Il n’a pas, généralement, soupçonné, évoqué surtout dans leur fréquente réalité, la trame d’inquiétudes et d’angoisses, la tension haletante et la fièvre, et la sécurité révolue, et le final hallali de la bête traquée. Les jeunes surtout - recrues courantes et faciles - n’en ont vu que les dehors aisément triomphants et la séduction d’une trompeuse - et hélas ! combien précaire - liberté ! Et quand ils y ont engagé leurs espérances naïves et qu’ils sentent peser sur eux la chape écrasante d’une forme seulement diversifiée de l’esclavage, compliquée d’aléas redoutables, trop tard il est souvent pour ressaisir leur jeunesse prise dans l’engrenage...

Combien, pour avoir (dans l’ignorance ou la confiance abusée de leur adolescence) accordé un choix prompt et irraisonné aux menées hasardeuses de l’illégalisme, ont vu, irrémédiablement, leurs espérances abîmées, leurs jours mêmes compromis, s’anéantir jusqu’aux perspectives du retour à la plus banale des vies contemporaines. Que de forces gâchées, que de fortes et précieuses individualités sont tombées pour des peccadilles et furent à jamais perdues pour notre amitié et la tâche de nos idées chères.

Qui dénombrera les malheureux jeunes gens égarés par des apologies inconsidérées - parmi lesquels se glissent parfois peut-être quelques manœuvres canailles de police - et qui, pour quelque rapt « en bande » (association de malfaiteurs), pour quelques papiers contrefaits et jetés dans la circulation (émission de fausse monnaie : « crime contre la sûreté de l’Etat », le bougre tient à ses prérogatives !) ont payé par des années de bagne leur geste terriblement enfantin quand on songe aux conséquences ? Combien y ont laissé leur pauvre corps, ou leur santé, la fleur de leur vie et le meilleur d’eux-mêmes ? Les uns ont donné leur tête au bourreau, d’autres agonisent dans les pénitenciers, se consument dans les geôles. O jeunesse sacrifiée ! Pour un vol de ciboire - en groupe - dans une église - un ciboire vendu cent sous à un receleur ! - j’en sais qui sont morts à la Guyane ! Pour l’écoulement de quelques coupures, d’autres sont allés se pourrir dans les Centrales et, en fussent-ils revenus, sont morts aussi, en face d’eux-mêmes et pour nous. Et il n’est pas vrai qu’ils savaient...

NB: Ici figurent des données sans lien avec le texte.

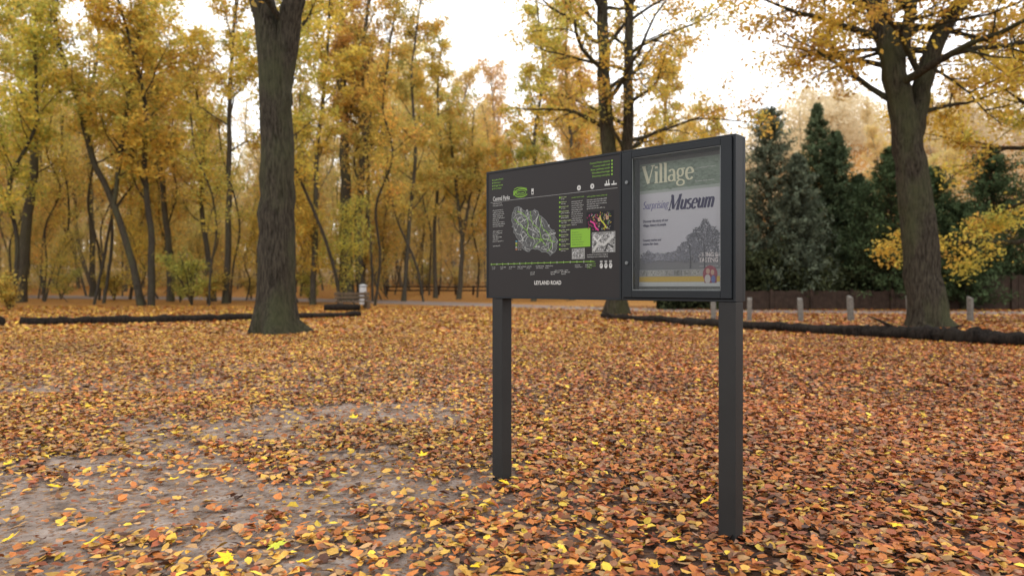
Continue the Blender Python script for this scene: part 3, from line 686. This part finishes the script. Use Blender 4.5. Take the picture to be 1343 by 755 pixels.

A l’âge où l’on se précipite dans les bras accueillants de l’illégalisme (ce sont des enfants encore, la plupart n’ont pas vingt ans) on ne sait pas, on croit savoir. Et l’on ne soupèse, ni ne mesure : on s’illusionne. Et c’est avec la foi et l’ardeur juvénile du bonheur prochain et de la vie totale qu’on s’élance sur les sentiers perfides où l’illégal, tardivement éveillé, succombe. On a, devant leurs yeux ouverts encore sans réserve à l’impression, leurs cerveaux superficiellement ou maladroitement meublés, leurs volontés aisément désaxées, on a fait miroiter la dorure unilatérale de la réussite et de l’avenir sans attaches. La prison et sa dure et déprimante claustration, la « défense » brusquement posée devant la fuite du cambrioleur, la « précaution » ou la riposte qui mènent au couperet, c’est pour les autres : les maladroits, et chacun, s’interrogeant en beau, ne voit jamais en lui l’incapable, ni le malchanceux. C’est comme à la guerre : s’il n’en revient qu’un, il sera celui-là... On a aussi répété devant lui que le travail était un leurre, voire, pour « l’homme libre », une déchéance. On a représenté le laborieux, l’ouvrier, comme la brute ignare, l’imbécile et la poire. Et l’on a fait, de l’herbe dans la main, la culture de la dignité.

Et le moindre effort (car il n’en est pas un qui n’ait vu l’illégalisme moins fatigant que l’atelier) ; et la paresse même (l’illégalisme ? mais pour beaucoup il va n’être qu’un jeu pimenté d’émotions, une promenade romanesque, dispensatrice finale de butin) ; et cette sotte griserie de « supériorité », cet esthétisme dégénéré du moi - faits de fatuité puérile et de chétive vanité, et de faux intellectualisme - les éducations et les aberrations conjuguées, servies par un mal social évident, ont fait d’eux les adeptes inéclairés et sans conscience de l’illégalisme mangeur de jeunesse et la proie des vindictes aux aguets... Rien n’est plus traître, d’ailleurs, et ne vous enlace plus perfidement, et ne vous rend, si chèrement payée, la faculté de vos mouvements que l’illégalisme. Pas une branche d’activité peut être où le passé pèse sur vous plus lourdement et s’acharne à votre perte, pas de rêts qui tiennent mieux « leur homme » et l’empêchent de se reconquérir... Des nôtres égarés sur les pentes fatales de l’illégalisme bien peu remontent le courant, nous reviennent. Ou la chance qui les y retient les « professionnalise », ou la chute les enfonce : la société, presque toujours, les achève ! Stephen MAC SAY.